Happily, both my parents not only got over whatever hangs up they might have been having about becoming parents again in their forties, and I'd like to think that I brought a new energy into their lives. My mom and I had many adventures. One of the most memorable was a trip by train across Canada, starting in Vancouver with a stop over in Banff and rumbling along through the Canadian Rockies and the plains and the northern side of Lake Superior until we reached our final destination of Montreal. Mom engaged with other passengers, and I think, for her, this recalled her childhood spent traveling between her divorced parents in Michigan and New York. She used to tell the porters that she was a runaway princess, and she imagined herself to be like the childhood movie star, Shirley Temple, who also died in the past week. That trip was magical and special not just because of seeing the amazing scenery and talking with mom about it, or the fact that I became the whiz kid of the Via Rail Bingo games (seriously, I collected many little prizes because I kept getting Bingo). But it was one of the rare mother-daughter times in our lives. It seemed as though my mom could relax, and so could I.

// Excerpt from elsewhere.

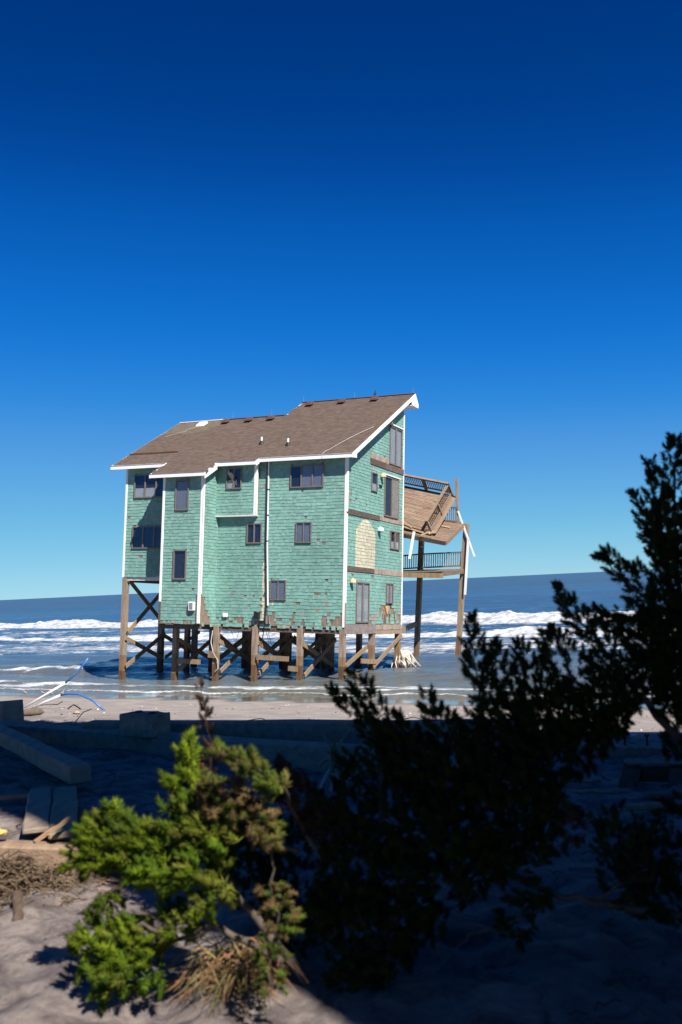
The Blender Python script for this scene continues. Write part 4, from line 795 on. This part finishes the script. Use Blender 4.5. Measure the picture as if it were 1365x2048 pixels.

At the end of both of their lives, my parents looked at me in ways that communicated two messages: one was the immediate of their own circumstances of being ready to get out of the body; the other was to look at me for the permission to move on. I will never forget the hand-holding and hand-squeezing exchange with my dad where the phrase that came to me was, "No fear and no regrets." The other was two weeks ago with my mom. The same thing: holding hands and having the phrase, "It's going to be OK," becoming the statement of the day. That was the message I left her with when I said good-bye: it's going to be OK.
I hope today that I will carry that same message with me.
2 comments:
I am sorry for your loss. What an extraordinary woman!
"It is OK." And you are "going to be OK!"